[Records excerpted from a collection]
★ ★ ★

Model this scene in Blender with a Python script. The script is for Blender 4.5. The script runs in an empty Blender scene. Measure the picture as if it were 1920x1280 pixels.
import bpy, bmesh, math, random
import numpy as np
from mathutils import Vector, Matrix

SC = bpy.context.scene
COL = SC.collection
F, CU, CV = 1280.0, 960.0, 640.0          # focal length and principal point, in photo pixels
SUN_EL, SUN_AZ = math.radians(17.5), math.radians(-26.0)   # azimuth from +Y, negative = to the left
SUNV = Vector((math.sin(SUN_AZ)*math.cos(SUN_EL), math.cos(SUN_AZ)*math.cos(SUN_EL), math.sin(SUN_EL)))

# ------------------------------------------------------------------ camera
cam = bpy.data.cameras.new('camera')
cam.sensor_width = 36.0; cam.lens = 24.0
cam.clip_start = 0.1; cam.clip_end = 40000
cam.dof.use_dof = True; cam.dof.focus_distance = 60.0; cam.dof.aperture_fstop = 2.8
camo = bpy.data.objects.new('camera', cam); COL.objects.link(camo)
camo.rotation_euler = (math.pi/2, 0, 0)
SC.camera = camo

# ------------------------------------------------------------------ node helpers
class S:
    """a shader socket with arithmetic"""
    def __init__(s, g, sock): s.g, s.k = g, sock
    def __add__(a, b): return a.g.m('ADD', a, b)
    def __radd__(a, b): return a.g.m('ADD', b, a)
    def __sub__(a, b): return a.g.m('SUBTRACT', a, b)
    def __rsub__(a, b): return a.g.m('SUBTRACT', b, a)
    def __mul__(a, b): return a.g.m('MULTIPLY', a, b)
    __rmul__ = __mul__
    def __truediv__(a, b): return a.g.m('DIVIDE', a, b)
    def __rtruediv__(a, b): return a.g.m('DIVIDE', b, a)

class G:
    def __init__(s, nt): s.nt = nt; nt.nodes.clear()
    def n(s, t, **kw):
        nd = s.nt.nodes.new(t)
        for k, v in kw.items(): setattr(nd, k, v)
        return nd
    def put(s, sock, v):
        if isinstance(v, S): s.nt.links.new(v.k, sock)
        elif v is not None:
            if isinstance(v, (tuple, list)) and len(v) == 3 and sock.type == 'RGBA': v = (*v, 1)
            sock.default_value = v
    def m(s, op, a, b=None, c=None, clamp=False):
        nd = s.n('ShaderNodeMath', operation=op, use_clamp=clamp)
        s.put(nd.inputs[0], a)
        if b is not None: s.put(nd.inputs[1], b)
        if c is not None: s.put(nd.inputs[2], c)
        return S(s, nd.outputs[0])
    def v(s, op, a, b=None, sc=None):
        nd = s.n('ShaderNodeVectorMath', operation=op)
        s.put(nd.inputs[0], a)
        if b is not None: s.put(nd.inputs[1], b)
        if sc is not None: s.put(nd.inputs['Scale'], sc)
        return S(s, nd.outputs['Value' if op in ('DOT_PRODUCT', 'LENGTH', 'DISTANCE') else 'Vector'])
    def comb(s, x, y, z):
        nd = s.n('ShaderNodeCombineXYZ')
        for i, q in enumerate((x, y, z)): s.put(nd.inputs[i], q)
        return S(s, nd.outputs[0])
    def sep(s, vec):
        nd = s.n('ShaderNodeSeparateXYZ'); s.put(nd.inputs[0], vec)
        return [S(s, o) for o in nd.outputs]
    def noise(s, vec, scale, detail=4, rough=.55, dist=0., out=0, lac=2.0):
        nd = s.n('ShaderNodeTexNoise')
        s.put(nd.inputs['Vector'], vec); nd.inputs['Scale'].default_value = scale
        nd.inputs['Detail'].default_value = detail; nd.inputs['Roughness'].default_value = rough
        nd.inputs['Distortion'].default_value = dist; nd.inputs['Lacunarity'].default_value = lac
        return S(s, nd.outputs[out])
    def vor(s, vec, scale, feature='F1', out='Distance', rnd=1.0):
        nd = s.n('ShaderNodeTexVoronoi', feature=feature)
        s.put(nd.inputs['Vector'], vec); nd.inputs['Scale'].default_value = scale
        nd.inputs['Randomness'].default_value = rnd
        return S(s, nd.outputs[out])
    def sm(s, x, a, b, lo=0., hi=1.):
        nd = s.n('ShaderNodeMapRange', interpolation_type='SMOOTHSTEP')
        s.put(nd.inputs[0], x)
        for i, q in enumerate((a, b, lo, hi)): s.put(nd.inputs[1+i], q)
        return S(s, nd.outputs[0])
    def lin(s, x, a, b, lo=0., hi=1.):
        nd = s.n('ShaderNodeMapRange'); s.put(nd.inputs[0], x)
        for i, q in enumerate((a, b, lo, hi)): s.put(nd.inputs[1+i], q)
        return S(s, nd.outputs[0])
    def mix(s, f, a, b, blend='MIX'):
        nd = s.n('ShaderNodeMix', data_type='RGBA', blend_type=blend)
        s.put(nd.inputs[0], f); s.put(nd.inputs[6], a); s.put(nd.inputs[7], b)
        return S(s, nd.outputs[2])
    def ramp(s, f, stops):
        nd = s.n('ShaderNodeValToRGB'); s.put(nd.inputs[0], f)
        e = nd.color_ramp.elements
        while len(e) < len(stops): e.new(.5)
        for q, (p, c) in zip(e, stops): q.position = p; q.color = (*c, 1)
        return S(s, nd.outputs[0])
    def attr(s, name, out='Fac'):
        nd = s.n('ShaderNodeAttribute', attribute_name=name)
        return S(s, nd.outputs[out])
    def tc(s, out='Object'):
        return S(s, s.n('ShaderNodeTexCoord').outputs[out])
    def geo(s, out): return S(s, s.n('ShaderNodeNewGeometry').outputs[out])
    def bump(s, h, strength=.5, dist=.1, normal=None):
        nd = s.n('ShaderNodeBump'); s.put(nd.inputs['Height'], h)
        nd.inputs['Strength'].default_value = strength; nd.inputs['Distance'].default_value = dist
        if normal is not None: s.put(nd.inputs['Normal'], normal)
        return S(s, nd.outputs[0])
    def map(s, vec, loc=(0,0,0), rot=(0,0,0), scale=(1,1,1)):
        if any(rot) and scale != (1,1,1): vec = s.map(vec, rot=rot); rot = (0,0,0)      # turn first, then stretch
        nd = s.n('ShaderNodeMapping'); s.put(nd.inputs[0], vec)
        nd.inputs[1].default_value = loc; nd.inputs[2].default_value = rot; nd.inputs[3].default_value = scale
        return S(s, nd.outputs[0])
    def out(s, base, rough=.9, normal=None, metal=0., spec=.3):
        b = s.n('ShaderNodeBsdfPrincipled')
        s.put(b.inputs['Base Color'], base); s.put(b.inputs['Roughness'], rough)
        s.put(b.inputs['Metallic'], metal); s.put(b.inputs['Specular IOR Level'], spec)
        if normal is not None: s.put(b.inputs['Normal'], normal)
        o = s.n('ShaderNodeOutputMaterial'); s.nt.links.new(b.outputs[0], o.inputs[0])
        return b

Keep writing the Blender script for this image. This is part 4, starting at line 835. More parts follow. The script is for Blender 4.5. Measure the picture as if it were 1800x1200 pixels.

★ ★ ★

[The task] Your task is to print all of the records exactly.

[Exercise answer]
Model this scene in Blender with a Python script. The script is for Blender 4.5. The script runs in an empty Blender scene. Measure the picture as if it were 1920x1280 pixels.
import bpy, bmesh, math, random
import numpy as np
from mathutils import Vector, Matrix

SC = bpy.context.scene
COL = SC.collection
F, CU, CV = 1280.0, 960.0, 640.0          # focal length and principal point, in photo pixels
SUN_EL, SUN_AZ = math.radians(17.5), math.radians(-26.0)   # azimuth from +Y, negative = to the left
SUNV = Vector((math.sin(SUN_AZ)*math.cos(SUN_EL), math.cos(SUN_AZ)*math.cos(SUN_EL), math.sin(SUN_EL)))

# ------------------------------------------------------------------ camera
cam = bpy.data.cameras.new('camera')
cam.sensor_width = 36.0; cam.lens = 24.0
cam.clip_start = 0.1; cam.clip_end = 40000
cam.dof.use_dof = True; cam.dof.focus_distance = 60.0; cam.dof.aperture_fstop = 2.8
camo = bpy.data.objects.new('camera', cam); COL.objects.link(camo)
camo.rotation_euler = (math.pi/2, 0, 0)
SC.camera = camo

# ------------------------------------------------------------------ node helpers
class S:
    """a shader socket with arithmetic"""
    def __init__(s, g, sock): s.g, s.k = g, sock
    def __add__(a, b): return a.g.m('ADD', a, b)
    def __radd__(a, b): return a.g.m('ADD', b, a)
    def __sub__(a, b): return a.g.m('SUBTRACT', a, b)
    def __rsub__(a, b): return a.g.m('SUBTRACT', b, a)
    def __mul__(a, b): return a.g.m('MULTIPLY', a, b)
    __rmul__ = __mul__
    def __truediv__(a, b): return a.g.m('DIVIDE', a, b)
    def __rtruediv__(a, b): return a.g.m('DIVIDE', b, a)

class G:
    def __init__(s, nt): s.nt = nt; nt.nodes.clear()
    def n(s, t, **kw):
        nd = s.nt.nodes.new(t)
        for k, v in kw.items(): setattr(nd, k, v)
        return nd
    def put(s, sock, v):
        if isinstance(v, S): s.nt.links.new(v.k, sock)
        elif v is not None:
            if isinstance(v, (tuple, list)) and len(v) == 3 and sock.type == 'RGBA': v = (*v, 1)
            sock.default_value = v
    def m(s, op, a, b=None, c=None, clamp=False):
        nd = s.n('ShaderNodeMath', operation=op, use_clamp=clamp)
        s.put(nd.inputs[0], a)
        if b is not None: s.put(nd.inputs[1], b)
        if c is not None: s.put(nd.inputs[2], c)
        return S(s, nd.outputs[0])
    def v(s, op, a, b=None, sc=None):
        nd = s.n('ShaderNodeVectorMath', operation=op)
        s.put(nd.inputs[0], a)
        if b is not None: s.put(nd.inputs[1], b)
        if sc is not None: s.put(nd.inputs['Scale'], sc)
        return S(s, nd.outputs['Value' if op in ('DOT_PRODUCT', 'LENGTH', 'DISTANCE') else 'Vector'])
    def comb(s, x, y, z):
        nd = s.n('ShaderNodeCombineXYZ')
        for i, q in enumerate((x, y, z)): s.put(nd.inputs[i], q)
        return S(s, nd.outputs[0])
    def sep(s, vec):
        nd = s.n('ShaderNodeSeparateXYZ'); s.put(nd.inputs[0], vec)
        return [S(s, o) for o in nd.outputs]
    def noise(s, vec, scale, detail=4, rough=.55, dist=0., out=0, lac=2.0):
        nd = s.n('ShaderNodeTexNoise')
        s.put(nd.inputs['Vector'], vec); nd.inputs['Scale'].default_value = scale
        nd.inputs['Detail'].default_value = detail; nd.inputs['Roughness'].default_value = rough
        nd.inputs['Distortion'].default_value = dist; nd.inputs['Lacunarity'].default_value = lac
        return S(s, nd.outputs[out])
    def vor(s, vec, scale, feature='F1', out='Distance', rnd=1.0):
        nd = s.n('ShaderNodeTexVoronoi', feature=feature)
        s.put(nd.inputs['Vector'], vec); nd.inputs['Scale'].default_value = scale
        nd.inputs['Randomness'].default_value = rnd
        return S(s, nd.outputs[out])
    def sm(s, x, a, b, lo=0., hi=1.):
        nd = s.n('ShaderNodeMapRange', interpolation_type='SMOOTHSTEP')
        s.put(nd.inputs[0], x)
        for i, q in enumerate((a, b, lo, hi)): s.put(nd.inputs[1+i], q)
        return S(s, nd.outputs[0])
    def lin(s, x, a, b, lo=0., hi=1.):
        nd = s.n('ShaderNodeMapRange'); s.put(nd.inputs[0], x)
        for i, q in enumerate((a, b, lo, hi)): s.put(nd.inputs[1+i], q)
        return S(s, nd.outputs[0])
    def mix(s, f, a, b, blend='MIX'):
        nd = s.n('ShaderNodeMix', data_type='RGBA', blend_type=blend)
        s.put(nd.inputs[0], f); s.put(nd.inputs[6], a); s.put(nd.inputs[7], b)
        return S(s, nd.outputs[2])
    def ramp(s, f, stops):
        nd = s.n('ShaderNodeValToRGB'); s.put(nd.inputs[0], f)
        e = nd.color_ramp.elements
        while len(e) < len(stops): e.new(.5)
        for q, (p, c) in zip(e, stops): q.position = p; q.color = (*c, 1)
        return S(s, nd.outputs[0])
    def attr(s, name, out='Fac'):
        nd = s.n('ShaderNodeAttribute', attribute_name=name)
        return S(s, nd.outputs[out])
    def tc(s, out='Object'):
        return S(s, s.n('ShaderNodeTexCoord').outputs[out])
    def geo(s, out): return S(s, s.n('ShaderNodeNewGeometry').outputs[out])
    def bump(s, h, strength=.5, dist=.1, normal=None):
        nd = s.n('ShaderNodeBump'); s.put(nd.inputs['Height'], h)
        nd.inputs['Strength'].default_value = strength; nd.inputs['Distance'].default_value = dist
        if normal is not None: s.put(nd.inputs['Normal'], normal)
        return S(s, nd.outputs[0])
    def map(s, vec, loc=(0,0,0), rot=(0,0,0), scale=(1,1,1)):
        if any(rot) and scale != (1,1,1): vec = s.map(vec, rot=rot); rot = (0,0,0)      # turn first, then stretch
        nd = s.n('ShaderNodeMapping'); s.put(nd.inputs[0], vec)
        nd.inputs[1].default_value = loc; nd.inputs[2].default_value = rot; nd.inputs[3].default_value = scale
        return S(s, nd.outputs[0])
    def out(s, base, rough=.9, normal=None, metal=0., spec=.3):
        b = s.n('ShaderNodeBsdfPrincipled')
        s.put(b.inputs['Base Color'], base); s.put(b.inputs['Roughness'], rough)
        s.put(b.inputs['Metallic'], metal); s.put(b.inputs['Specular IOR Level'], spec)
        if normal is not None: s.put(b.inputs['Normal'], normal)
        o = s.n('ShaderNodeOutputMaterial'); s.nt.links.new(b.outputs[0], o.inputs[0])
        return b

Keep writing the Blender script for this image. This is part 4, starting at line 835. More parts follow. The script is for Blender 4.5. Measure the picture as if it were 1800x1200 pixels.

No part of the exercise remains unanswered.